Ils ont fait tout un film pour transmettre le message qu'à force de se faire taper, il y a des coups de bâton en retour à craindre. La Bible doit contenir ce genre de choses. En ce qui concerne la qualité cinématographique de La Haine, les plans sont bien léchés. Les travellings glissent sur de la vaseline. Le noir et blanc est joli. Il y a des références reconnues dans le monde entier. Mais, pour moi, La Haine était (et est toujours) un beau coup de pub pour leurs auteurs.

Si tu ne me respectes pas, je te tue !


Retour à Bad Teacher : prochainement, devrait sortir en salles un film avec Adrien Brody intitulé Detachment (2011, USA) qui m'intéresse fortement. La vision de l'enseignement se rapproche de la mienne. 

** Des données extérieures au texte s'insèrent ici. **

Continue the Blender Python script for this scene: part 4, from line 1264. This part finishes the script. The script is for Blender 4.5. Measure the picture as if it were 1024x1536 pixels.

Ici, un lien vers un extrait de Detachment de Tony Kaye. Adrien Brody incarne Henry Barthes qui enseigne à des élèves ayant l'envie d'apprendre. Sur la base du volontariat, il vire sans ménagement ceux qui refusent l'éducation scolaire et prend en compte les comportements agressifs avec justesse. La date de sortie est malheureusement indéterminée.



Retour à Bad Teacher : Dans Graine de violence (1955) de Richard Brooks, auteur intellectuel de gauche engagé, Glenn Ford faisait face à une bande de lycéens qui agressait son épouse enceinte pour atteindre ce professeur dur comme la pierre. Au passage, Ford conseillait l'enseignement par l'image (en projetant des films) pour des jeunes qui ne croyaient plus en la transmission orale et écrite du savoir. Richard Brooks présentait des pistes intéressantes en terme d'instruction et en responsabilisant un jeune au charisme certain (Sidney Poitier) envers sa communauté et son quartier. Y songer me donne envie de le revoir.


... Retour sur Bad Teacher : Je devais avoir espéré quelque chose pour tenir la distance jusqu'à la scène où Justin Timberlake et Cameron Diaz en arrivassent enfin à leurs affaires. Je répète : Cameron a déployé de nombreux efforts afin de ramasser la somme de 10 000 dollars pour des implants mammaires avec le plan de s'envoyer Justin. Cameron se mettait en position de levrette. Justin s'installait derrière elle. Son truc sexuellement, c'était le tantra tout habillé. Ils mimaient donc l'acte. Cameron s'ennuyait profondément et Justin mouillait son caleçon ou son slip.

Cameron ne palpe pas davantage de formes rondes dans Bad Teacher que ce ballon de basket

Entre premiers émois sexuels, pulsions adolescentes, idéologies douteuses, alarmistes et ridicules, souvenirs du collège, souvenirs cinématographiques, temps passé sur le net et vœux personnels pour l'avenir, Bad Teacher rappelle que j'ai eu une adolescence merdique et que je n'ai pas emmerdé mes profs et mes camarades pour autant avec les problèmes familiaux. J'ai été digne. J'ai fait une dépression à la place. Où est donc passée l'époque où j'aurais du me faire dégrosser dans la joie et l'irresponsabilité ? Où est donc passée cette époque où j'aurais du être heureux et connaître mes premières cuites ? Moi, je vais vous le dire. Elle n'a jamais quitté le néant duquel elle devait sortir. Du coup, j'insulte Bad Teacher de tous les sales noms d'oiseaux car, s'il avait été un bon film, je n'aurais pas repensé à tout cela.